Ease-of-access and my love for books have brought me around to considering a Kindle. By "considering" I mean that I have chosen the one I want, and given strick instructions to my husband regarding what he is to have awaiting me on Christmas morn. The thought of having all of the books I love on my person at all times causes me more swelling of delightful rapture. (Actually, those words can be used in a variety of combinations, and can produce a slightly bawdy image. Perhaps I should refrain from further poetic explaination of rapturous swelling-inducing delight.) I just get happy about books.

E-Readers have always seemed a betrayal to eons of books. Reading is, in my opinion, a sort of relationship with the writen word, involving commitment, undivided attention, and the act of holding close the object of literary interest. An electronic device seems rather impersonal and counterfeit. However, I am getting over my reservations. The blissful possibility of holding all my favorites in my hand at one time, moves my interest in reading from "relationship" to downright "Romance." I carry with me that list on books which I shall download immediately. It turns out that a great many of the books I love were published rather a long time ago. In the world of E Readers, such books are free of charge. The only thing better than old books full of beautiful words, is a free collection of such.

The foray into an antique store was a spontanious diversion this weekend. I find that unexpected detours are a staple of my days, as my time is ruled by the needs of my children and husband. I had taken two of my kids to the movie theatre, to meet with their cousins. The cousins were running late, and the antique mall was situated adjacent to the theatre. I seized the opportunity.

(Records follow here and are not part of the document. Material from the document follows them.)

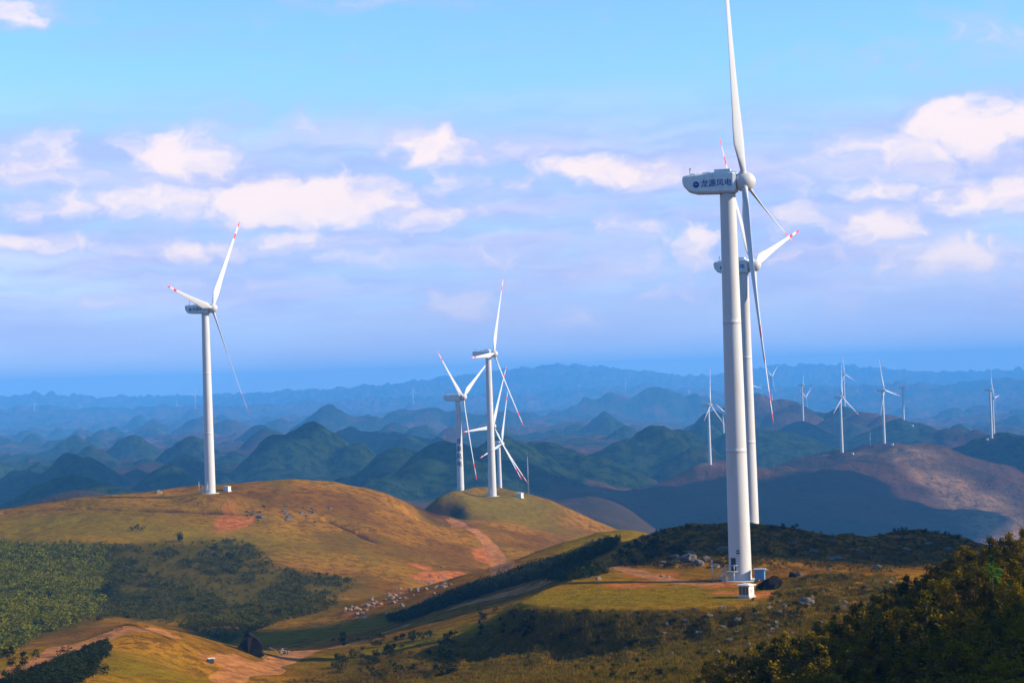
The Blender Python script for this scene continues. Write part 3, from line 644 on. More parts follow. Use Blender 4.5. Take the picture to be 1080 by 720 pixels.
# ================================================================== wind turbines
TW_R0, TW_R1 = 1.85, 1.28
def tower_mesh(detail):
    b = MB(); n = 40 if detail else 12; hs = [0, .25, 10, 20.6, 20.98, 21.0, 21.12, 21.24, 21.26, 21.7, 31, 41.6, 41.98, 42.0, 42.12, 42.24, 42.26, 42.7, 55, 62.8, 63.2]
    rs = []
    for h in hs:
        r = TW_R0 + (TW_R1 - TW_R0) * (h / 63.2) ** 1.1; rs.append(r + (0.014 if h in (21.0, 21.12, 21.24, 42.0, 42.12, 42.24) else 0))
    b.tube([(0, 0, h) for h in hs], rs, n)
    return b.mesh('tower', M_white)
def blade_mesh(detail, red):
    """blade along +Z, chord along Y, rotor axis +X"""
    b = MB(); L = 41.0; n = 14 if detail else 6
    st = [0, .02, .05, .10, .16, .22, .32, .45, .58, .70, .80, .86, .9001, .94, .97, .99, 1.0] if detail else [0, .05, .2, .45, .8, .86, .94, 1.0]
    base = 0
    for i, s in enumerate(st):
        root = float(sstep(0.14, 0.02, s)); ch = (0.95 + 1.75 * float(sstep(0.02, 0.20, s))) if s < .2 else 2.6 - 2.1 * ((s - .2) / .8) ** 0.62
        if s > .985: ch *= 0.45
        th = ch * (0.17 * (1 - root) + 0.98 * root) if s < .2 else ch * (0.17 - 0.05 * s); tw = R(16) * (1 - s) ** 1.6 + R(2)
        for k in range(n):
            a = 2 * math.pi * k / n; cy = math.cos(a) * ch * 0.5; cx = math.sin(a) * th * 0.5 * ((1 - .35 * (cy / ch + .1)) if root < .5 else 1)
            cy += (1 - root) * ch * 0.16
            X = cx * math.cos(tw) - cy * math.sin(tw); Y = cx * math.sin(tw) + cy * math.cos(tw)
            b.v.append((X + 0.9 * s * s, Y, s * L))
        if i:
            mi = 1 if red and (s > .945 or (.8 < s <= .87)) else 0
            if detail: mi = 1 if red and (s > .95 or (.81 < s <= .87)) else 0
            for k in range(n):
                k2 = (k + 1) % n; p = (i - 1) * n; q = i * n
                b.f.append((p + k, p + k2, q + k2, q + k)); b.m.append(mi); b.sm.append(True)
    b.f.append(tuple((len(st) - 1) * n + k for k in range(n))); b.m.append(1 if red else 0); b.sm.append(False)
    return b.mesh('blade', [M_blade, M_red])
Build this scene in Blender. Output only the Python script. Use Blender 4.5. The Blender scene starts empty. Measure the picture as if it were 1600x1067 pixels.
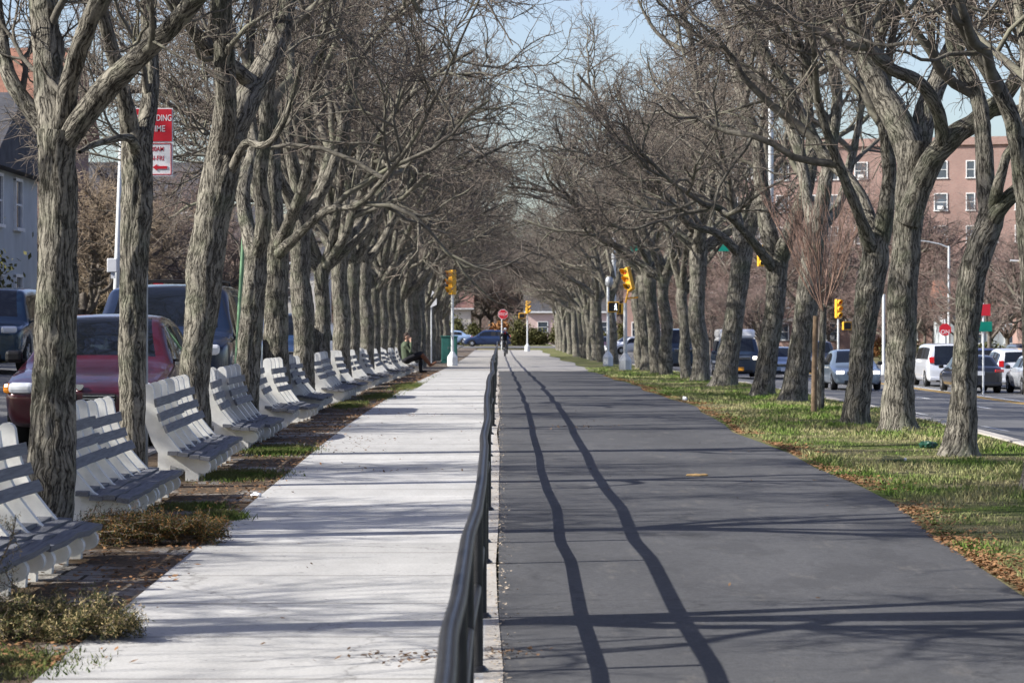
import bpy, bmesh, math, random
import numpy as np
from mathutils import Vector, Matrix
R = math.radians
PI = math.pi
scene = bpy.context.scene
COL = scene.collection

# ---------------------------------------------------------------- camera, sky, sun, exposure
F = 4500.0                      # focal length in photo pixels (photo is 1600 wide)
EYE = 1.6
VX, VY = 779.0, 515.0           # vanishing point of the path
cd = bpy.data.cameras.new('camera'); cam = bpy.data.objects.new('camera', cd); COL.objects.link(cam)
cam.location = (0, 0, EYE)
cam.rotation_euler = (R(90) - math.atan((533.5 - VY) / F), 0, -math.atan((800 - VX) / F))
cd.sensor_width = 36; cd.lens = 36 * F / 1600; cd.clip_start = .1; cd.clip_end = 6000
cd.dof.use_dof = True; cd.dof.focus_distance = 27; cd.dof.aperture_fstop = 9
scene.camera = cam
SUN_AZ, SUN_EL = R(14), R(33.5)   # shadows fall to the right and slightly away
sdir = Vector((-math.cos(SUN_AZ) * math.cos(SUN_EL), -math.sin(SUN_AZ) * math.cos(SUN_EL), math.sin(SUN_EL)))
w = bpy.data.worlds.new('World'); scene.world = w; w.use_nodes = True
nt = w.node_tree
sky = nt.nodes.new('ShaderNodeTexSky'); sky.sky_type = 'NISHITA'; sky.sun_disc = False
sky.sun_elevation = SUN_EL; sky.sun_rotation = math.atan2(sdir.x, sdir.y)
sky.air_density = 1.0; sky.dust_density = 1.6; sky.ozone_density = 3.0
bg = nt.nodes['Background']; bg.inputs['Strength'].default_value = .12
hs = nt.nodes.new('ShaderNodeHueSaturation'); hs.inputs['Saturation'].default_value = .92; hs.inputs['Hue'].default_value = .52; nt.links.new(sky.outputs['Color'], hs.inputs['Color']); nt.links.new(hs.outputs['Color'], bg.inputs['Color'])
sl = bpy.data.lights.new('sun', 'SUN'); so = bpy.data.objects.new('sun', sl); COL.objects.link(so)
sl.energy = 5.0; sl.angle = R(.45); sl.color = (1, .965, .91)
so.rotation_euler = sdir.to_track_quat('Z', 'Y').to_euler()
scene.view_settings.view_transform = 'Standard'; scene.view_settings.look = 'None'
scene.view_settings.gamma = 1; scene.view_settings.exposure = 0.78
scene.render.engine = 'CYCLES'

rng = np.random.default_rng(7); random.seed(7)
def PX(px, d): return (px - VX) * d / F
def PZ(py, d): return EYE - (py - VY) * d / F

# ---------------------------------------------------------------- terrain
GY = np.array([-60, 0, 10, 35, 45, 60, 80, 100, 117, 150, 180, 300, 3000.])
GZ = np.array([0, 0, .10, .36, .39, .38, .30, .20, .12, .0, -.08, -.08, -.08])
_fy = np.arange(-60, 3000, 1.0); _fz = np.interp(_fy, GY, GZ)
_k = np.hanning(13); _k /= _k.sum(); _fs = np.convolve(np.pad(_fz, 6, 'edge'), _k, 'valid')
def G(y): return np.interp(y, _fy, _fs)
def gz(x, y):
    g = float(G(y))
    if x <= -3.6:
        return float(np.interp(x, [-400, -13, -11, -5, -3.6], [g + .6, g + .45, g + .38, g + .03, g - .03]))
    if x >= 5.8:
        return float(np.interp(x, [5.8, 11, 18, 26, 27, 500], [g - .12, -.6, -.75, -.75, -.62, -.6]))
    return g

# ---------------------------------------------------------------- helpers
def tag(o, label=None, cat=None, group=None, kind=None):
    if label: o['label'] = label
    if cat: o['category'] = cat
    if group: o['group'] = group
    if kind: o['kind'] = kind
    return o
def thing(name, label, cat, loc=(0, 0, 0), rz=0, group=None):
    o = bpy.data.objects.new(name, None); COL.objects.link(o)
    o.location = loc; o.rotation_euler = (0, 0, rz); o.empty_display_size = .2
    return tag(o, label, cat, group)
def copy_tree(o, parent=None):
    c = o.copy(); COL.objects.link(c); c.parent = parent
    for ch in list(o.children): copy_tree(ch, c)
    return c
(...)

It is difficult to make plans of any kind, when there are several other people involved. With 5 other people in the house, who have individual lives of their own, and whose plans intersect with mine, I find that I seldom have a day go as I'd planned. It's easier if I don't plan, but I'm not good at that. By nature, I am a planning-control-freak who wants to also plan a little spontanious fun. Riding the tide of daily circumstance stresses me out.

Stressing out is bad for my heart.

Shopping relaxes me. As does reading.

I really need to go buy that Dictionary stand, don't I? My life depends upon it.